Distinguishing Black Holes and Neutron Stars via Optical Images Illuminated by Thick Accretion Disks

TL;DR

This study models optical images of neutron stars with thick accretion disks to identify observable differences from black hole shadows, aiding in their distinction via high-resolution imaging.

Contribution

It introduces a detailed numerical framework for simulating neutron star images considering accretion flow and compares them with black hole shadows to find distinguishing features.

Findings

Neutron star images show a larger higher-order structure than black holes.

The size of the higher-order image increases with the polytropic index N.

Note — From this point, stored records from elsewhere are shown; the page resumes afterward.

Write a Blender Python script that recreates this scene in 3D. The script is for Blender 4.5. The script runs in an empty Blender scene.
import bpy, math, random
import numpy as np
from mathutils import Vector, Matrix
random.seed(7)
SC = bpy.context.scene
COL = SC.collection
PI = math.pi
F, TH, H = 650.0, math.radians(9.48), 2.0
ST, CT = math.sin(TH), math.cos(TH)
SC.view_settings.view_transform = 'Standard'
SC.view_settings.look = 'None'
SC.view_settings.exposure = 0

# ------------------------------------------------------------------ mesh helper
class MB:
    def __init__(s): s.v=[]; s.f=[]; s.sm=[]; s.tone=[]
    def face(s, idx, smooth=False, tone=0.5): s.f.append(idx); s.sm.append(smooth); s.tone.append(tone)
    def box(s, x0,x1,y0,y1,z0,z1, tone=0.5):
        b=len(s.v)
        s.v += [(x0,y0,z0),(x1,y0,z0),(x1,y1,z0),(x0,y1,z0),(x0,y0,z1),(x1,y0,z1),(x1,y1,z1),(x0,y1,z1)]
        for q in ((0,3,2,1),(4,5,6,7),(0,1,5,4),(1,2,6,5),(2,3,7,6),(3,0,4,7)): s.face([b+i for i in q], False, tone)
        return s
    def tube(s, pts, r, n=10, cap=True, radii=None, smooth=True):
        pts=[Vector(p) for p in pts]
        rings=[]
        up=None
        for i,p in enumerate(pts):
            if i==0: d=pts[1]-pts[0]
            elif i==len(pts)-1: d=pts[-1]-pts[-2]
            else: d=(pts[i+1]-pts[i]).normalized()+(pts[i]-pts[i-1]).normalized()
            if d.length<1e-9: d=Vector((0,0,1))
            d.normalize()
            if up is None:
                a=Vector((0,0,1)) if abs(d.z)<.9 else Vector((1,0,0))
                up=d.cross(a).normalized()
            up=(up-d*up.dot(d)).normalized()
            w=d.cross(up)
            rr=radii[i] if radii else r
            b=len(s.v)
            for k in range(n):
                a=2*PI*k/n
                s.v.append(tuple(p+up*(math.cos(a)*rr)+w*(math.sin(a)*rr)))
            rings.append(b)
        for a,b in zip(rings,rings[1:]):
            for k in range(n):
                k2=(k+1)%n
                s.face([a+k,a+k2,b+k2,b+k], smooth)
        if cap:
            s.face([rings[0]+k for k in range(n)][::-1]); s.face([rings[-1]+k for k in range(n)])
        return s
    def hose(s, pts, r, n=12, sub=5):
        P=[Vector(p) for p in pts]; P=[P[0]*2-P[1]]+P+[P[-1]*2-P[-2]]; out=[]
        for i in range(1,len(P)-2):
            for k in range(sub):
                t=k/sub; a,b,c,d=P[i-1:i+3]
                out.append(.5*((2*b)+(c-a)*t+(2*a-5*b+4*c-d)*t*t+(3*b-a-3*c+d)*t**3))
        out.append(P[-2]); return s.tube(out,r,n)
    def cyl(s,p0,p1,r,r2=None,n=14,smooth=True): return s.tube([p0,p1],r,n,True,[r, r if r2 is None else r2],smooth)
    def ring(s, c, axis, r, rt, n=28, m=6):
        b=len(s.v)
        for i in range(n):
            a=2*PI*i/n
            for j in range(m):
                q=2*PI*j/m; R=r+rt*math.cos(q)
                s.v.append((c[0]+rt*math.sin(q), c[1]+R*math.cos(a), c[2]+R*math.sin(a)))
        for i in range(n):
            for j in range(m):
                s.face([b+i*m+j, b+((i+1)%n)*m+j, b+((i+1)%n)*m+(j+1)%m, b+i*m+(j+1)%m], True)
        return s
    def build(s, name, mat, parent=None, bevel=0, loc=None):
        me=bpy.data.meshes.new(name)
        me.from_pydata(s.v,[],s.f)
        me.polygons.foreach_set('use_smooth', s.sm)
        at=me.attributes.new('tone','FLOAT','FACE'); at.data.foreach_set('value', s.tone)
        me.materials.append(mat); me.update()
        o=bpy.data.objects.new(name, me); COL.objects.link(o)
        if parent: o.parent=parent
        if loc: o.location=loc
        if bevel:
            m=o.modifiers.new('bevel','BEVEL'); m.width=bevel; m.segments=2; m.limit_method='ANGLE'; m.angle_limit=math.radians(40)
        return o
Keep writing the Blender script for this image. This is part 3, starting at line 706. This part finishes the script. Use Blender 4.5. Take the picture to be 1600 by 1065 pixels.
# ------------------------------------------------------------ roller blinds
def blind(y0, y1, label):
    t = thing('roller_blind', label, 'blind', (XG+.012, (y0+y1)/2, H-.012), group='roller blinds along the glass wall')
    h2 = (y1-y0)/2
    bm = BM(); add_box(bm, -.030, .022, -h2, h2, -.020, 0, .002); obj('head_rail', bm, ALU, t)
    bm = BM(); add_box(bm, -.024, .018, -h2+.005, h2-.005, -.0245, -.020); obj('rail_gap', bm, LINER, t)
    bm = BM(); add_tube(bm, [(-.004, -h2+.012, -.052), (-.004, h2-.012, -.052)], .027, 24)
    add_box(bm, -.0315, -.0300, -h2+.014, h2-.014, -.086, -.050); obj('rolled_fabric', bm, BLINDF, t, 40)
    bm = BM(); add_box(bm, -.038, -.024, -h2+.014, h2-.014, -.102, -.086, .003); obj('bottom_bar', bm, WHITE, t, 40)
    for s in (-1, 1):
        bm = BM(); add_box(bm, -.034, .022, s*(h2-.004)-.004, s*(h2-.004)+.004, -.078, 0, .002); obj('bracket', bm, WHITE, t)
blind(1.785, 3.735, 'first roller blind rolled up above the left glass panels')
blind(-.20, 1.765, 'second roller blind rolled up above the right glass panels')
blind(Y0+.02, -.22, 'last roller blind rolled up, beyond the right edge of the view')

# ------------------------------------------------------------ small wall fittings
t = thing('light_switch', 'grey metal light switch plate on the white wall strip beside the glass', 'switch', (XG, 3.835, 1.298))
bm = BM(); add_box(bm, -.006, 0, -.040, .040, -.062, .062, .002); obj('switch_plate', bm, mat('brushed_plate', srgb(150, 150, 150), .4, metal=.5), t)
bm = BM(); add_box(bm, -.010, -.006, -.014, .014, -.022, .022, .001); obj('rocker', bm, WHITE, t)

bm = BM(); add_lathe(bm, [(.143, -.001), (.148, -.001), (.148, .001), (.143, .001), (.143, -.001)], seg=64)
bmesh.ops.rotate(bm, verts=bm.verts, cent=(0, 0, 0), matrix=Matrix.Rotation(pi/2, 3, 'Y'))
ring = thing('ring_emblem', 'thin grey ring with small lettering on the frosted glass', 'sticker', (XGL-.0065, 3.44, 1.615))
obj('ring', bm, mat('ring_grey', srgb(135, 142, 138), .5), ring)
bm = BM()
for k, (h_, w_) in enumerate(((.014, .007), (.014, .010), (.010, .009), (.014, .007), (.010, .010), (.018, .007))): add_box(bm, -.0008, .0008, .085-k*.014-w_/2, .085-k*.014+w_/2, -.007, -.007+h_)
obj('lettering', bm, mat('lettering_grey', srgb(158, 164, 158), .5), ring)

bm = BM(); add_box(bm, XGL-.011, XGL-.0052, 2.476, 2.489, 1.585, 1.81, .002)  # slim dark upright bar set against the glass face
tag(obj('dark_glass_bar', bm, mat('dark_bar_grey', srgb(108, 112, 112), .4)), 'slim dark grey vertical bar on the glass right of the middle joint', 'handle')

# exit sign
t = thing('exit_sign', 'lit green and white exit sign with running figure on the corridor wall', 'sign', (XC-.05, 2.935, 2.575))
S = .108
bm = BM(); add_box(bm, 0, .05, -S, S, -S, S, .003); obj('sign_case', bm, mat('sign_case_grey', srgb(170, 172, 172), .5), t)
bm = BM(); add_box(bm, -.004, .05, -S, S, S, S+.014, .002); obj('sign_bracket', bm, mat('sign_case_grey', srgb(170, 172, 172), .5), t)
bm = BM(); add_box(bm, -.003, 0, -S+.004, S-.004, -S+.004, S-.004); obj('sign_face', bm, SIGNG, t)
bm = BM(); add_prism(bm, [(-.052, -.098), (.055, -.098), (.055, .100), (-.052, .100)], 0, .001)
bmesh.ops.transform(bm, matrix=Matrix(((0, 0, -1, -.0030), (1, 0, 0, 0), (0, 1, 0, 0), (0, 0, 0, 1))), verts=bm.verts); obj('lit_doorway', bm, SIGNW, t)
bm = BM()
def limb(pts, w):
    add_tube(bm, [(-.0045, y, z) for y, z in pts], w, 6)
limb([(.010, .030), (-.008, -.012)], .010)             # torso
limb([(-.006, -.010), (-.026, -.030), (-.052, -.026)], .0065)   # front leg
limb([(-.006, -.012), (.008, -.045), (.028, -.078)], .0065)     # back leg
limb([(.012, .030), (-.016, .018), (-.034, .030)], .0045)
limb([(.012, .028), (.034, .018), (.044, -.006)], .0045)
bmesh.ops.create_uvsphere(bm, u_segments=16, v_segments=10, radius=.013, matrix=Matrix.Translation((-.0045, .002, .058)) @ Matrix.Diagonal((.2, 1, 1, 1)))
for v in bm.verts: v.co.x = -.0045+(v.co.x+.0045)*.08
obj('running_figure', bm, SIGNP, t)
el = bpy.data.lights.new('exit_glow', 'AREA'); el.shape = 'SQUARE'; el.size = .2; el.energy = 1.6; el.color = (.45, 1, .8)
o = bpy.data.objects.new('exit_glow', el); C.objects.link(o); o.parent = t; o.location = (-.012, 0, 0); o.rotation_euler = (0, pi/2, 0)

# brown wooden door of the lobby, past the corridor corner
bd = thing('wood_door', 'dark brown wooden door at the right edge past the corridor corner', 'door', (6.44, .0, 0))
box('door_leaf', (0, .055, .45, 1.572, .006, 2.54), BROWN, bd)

Neutron stars have a more extended obscured dark region compared to black holes.

Abstract

This paper investigates the optical images of neutron stars within the framework of the radiatively inefficient accretion flow model, taking into account a polytropic equation of state. After obtaining the numerical solutions of the neutron star, we solved numerically the geodesic equations together with the radiative transfer equation. We mainly examine the effects of the polytropic index $N$ and the observer inclination angle $\theta_o$ on the image morphology. The obtained images are also compared with the shadow of a Schwarzschild black hole. It is shown that, under the assumption that photon trajectories are terminated at the neutron star surface, the image exhibits a bright higher order structure surrounding an inner dark region. As $N$ increases, the size of the higher-order image gradually expands. As $\theta_o$ increases, the obscuration of the neutron star silhouette by radiation originating outside the equatorial plane becomes more pronounced. Compared with the black hole shadow obtained under the same parameter configuration, the neutron star exhibits a larger higher order image and a more extended obscured inner dark region, whereas the higher order image of the black hole is more readily distinguishable. These results indicate significant differences in the optical appearance of neutron stars and black holes, and thus provide a theoretical basis for distinguishing between them through high resolution imaging.